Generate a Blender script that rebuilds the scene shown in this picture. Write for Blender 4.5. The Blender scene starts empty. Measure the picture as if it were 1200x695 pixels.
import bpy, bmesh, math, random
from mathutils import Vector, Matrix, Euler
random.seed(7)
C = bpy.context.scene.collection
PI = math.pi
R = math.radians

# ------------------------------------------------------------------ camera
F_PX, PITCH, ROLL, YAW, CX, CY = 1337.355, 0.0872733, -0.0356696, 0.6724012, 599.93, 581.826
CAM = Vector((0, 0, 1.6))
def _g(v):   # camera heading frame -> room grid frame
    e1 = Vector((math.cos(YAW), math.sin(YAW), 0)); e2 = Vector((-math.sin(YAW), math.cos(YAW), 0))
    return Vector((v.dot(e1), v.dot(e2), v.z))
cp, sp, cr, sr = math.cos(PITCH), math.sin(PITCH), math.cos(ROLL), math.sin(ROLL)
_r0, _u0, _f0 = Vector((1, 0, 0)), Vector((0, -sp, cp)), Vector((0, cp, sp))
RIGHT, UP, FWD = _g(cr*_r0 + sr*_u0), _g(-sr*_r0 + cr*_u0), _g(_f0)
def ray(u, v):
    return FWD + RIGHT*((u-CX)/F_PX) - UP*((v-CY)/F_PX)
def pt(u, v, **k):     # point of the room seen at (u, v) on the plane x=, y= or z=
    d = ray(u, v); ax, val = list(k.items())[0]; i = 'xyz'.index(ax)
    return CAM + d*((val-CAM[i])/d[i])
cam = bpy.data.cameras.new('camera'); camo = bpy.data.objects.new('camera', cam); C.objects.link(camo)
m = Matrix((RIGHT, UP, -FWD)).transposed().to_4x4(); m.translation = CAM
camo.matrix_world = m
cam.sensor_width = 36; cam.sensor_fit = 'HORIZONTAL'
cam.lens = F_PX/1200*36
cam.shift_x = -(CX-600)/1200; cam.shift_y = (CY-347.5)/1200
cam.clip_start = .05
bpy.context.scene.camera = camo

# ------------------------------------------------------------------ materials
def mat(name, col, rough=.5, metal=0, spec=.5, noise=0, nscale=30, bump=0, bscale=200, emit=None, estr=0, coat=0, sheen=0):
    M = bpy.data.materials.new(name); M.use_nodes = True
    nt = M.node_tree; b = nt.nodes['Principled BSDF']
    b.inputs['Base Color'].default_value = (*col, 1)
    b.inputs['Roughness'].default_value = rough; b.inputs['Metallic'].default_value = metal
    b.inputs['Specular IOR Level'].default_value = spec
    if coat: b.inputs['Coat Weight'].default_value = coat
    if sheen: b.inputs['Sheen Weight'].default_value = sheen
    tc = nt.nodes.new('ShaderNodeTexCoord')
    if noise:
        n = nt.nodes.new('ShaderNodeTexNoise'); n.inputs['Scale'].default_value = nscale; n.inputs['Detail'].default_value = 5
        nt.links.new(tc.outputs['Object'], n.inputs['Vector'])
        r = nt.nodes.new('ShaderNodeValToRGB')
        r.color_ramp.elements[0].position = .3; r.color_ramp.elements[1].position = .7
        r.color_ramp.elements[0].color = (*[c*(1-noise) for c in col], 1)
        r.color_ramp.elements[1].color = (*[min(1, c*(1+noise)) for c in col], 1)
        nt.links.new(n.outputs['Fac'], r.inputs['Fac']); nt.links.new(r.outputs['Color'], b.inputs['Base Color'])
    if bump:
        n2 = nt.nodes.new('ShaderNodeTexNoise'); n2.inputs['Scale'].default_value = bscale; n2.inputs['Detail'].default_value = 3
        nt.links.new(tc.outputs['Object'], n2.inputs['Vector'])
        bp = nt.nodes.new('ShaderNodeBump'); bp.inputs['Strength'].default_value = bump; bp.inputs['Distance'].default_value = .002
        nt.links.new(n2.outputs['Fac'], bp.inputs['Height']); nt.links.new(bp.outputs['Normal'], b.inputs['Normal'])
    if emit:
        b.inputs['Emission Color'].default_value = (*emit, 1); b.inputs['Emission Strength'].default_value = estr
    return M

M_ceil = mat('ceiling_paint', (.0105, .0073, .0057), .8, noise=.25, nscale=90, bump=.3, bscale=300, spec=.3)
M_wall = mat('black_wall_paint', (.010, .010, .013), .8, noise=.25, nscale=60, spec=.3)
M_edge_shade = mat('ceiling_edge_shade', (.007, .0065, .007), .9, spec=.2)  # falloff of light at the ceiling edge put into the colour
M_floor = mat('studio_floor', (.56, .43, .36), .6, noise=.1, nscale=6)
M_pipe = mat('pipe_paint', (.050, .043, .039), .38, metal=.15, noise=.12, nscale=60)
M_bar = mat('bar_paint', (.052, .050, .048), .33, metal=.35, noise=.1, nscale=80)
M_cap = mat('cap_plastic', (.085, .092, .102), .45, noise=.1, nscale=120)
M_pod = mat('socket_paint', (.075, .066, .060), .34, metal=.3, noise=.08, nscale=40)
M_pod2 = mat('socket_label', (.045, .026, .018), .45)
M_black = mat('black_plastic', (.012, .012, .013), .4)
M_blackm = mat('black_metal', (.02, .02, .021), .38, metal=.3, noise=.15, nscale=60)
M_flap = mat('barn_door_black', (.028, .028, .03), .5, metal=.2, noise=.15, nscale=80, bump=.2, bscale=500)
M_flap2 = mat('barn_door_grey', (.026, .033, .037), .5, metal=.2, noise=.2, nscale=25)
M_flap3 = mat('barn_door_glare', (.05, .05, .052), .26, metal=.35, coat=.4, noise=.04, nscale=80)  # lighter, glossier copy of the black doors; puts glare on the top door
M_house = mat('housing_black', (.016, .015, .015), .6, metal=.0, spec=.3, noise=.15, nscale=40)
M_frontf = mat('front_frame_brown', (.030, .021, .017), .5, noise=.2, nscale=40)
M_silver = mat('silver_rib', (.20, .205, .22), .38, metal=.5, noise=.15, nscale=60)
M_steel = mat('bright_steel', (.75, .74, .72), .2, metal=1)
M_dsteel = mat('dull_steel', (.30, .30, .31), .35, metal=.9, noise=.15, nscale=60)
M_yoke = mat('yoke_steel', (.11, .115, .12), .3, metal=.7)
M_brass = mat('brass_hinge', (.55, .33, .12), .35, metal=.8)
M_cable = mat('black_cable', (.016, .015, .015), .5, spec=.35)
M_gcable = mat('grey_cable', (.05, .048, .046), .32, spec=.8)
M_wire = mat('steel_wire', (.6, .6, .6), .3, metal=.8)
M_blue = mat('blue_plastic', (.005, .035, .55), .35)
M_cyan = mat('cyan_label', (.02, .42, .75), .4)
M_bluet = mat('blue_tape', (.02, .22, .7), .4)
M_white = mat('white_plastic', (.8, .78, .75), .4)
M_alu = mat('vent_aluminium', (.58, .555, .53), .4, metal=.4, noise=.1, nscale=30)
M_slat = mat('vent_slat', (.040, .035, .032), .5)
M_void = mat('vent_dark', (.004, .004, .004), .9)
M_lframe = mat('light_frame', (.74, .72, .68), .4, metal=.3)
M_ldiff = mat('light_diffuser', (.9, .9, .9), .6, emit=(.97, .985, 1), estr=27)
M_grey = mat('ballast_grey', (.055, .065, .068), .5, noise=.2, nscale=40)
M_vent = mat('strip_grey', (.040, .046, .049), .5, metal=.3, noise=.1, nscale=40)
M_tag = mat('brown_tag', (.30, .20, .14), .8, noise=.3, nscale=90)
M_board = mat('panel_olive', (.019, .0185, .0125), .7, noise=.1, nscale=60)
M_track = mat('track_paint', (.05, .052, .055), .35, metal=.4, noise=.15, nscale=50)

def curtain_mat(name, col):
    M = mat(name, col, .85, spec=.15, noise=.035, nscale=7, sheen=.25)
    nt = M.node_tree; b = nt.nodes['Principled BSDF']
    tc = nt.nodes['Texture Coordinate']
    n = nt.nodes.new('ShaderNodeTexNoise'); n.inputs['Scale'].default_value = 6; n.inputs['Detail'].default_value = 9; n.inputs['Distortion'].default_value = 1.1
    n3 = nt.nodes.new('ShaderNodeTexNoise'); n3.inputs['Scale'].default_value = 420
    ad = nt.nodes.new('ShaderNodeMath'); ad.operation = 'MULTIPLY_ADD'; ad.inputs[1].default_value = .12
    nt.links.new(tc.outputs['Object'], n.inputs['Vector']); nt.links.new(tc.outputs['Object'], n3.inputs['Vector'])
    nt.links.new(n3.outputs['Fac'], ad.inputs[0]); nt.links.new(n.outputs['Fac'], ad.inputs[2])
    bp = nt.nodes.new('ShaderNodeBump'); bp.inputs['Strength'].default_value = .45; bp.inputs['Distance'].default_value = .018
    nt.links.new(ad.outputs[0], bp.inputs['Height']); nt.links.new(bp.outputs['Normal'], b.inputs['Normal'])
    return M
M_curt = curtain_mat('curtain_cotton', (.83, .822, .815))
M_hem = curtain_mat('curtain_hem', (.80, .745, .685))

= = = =

- [Given instruction]: Repeat the material word for word from its opening line up to and including the line containing "R = math.radians".

- [Output below]:
Generate a Blender script that rebuilds the scene shown in this picture. Write for Blender 4.5. The Blender scene starts empty. Measure the picture as if it were 1200x695 pixels.
import bpy, bmesh, math, random
from mathutils import Vector, Matrix, Euler
random.seed(7)
C = bpy.context.scene.collection
PI = math.pi
R = math.radians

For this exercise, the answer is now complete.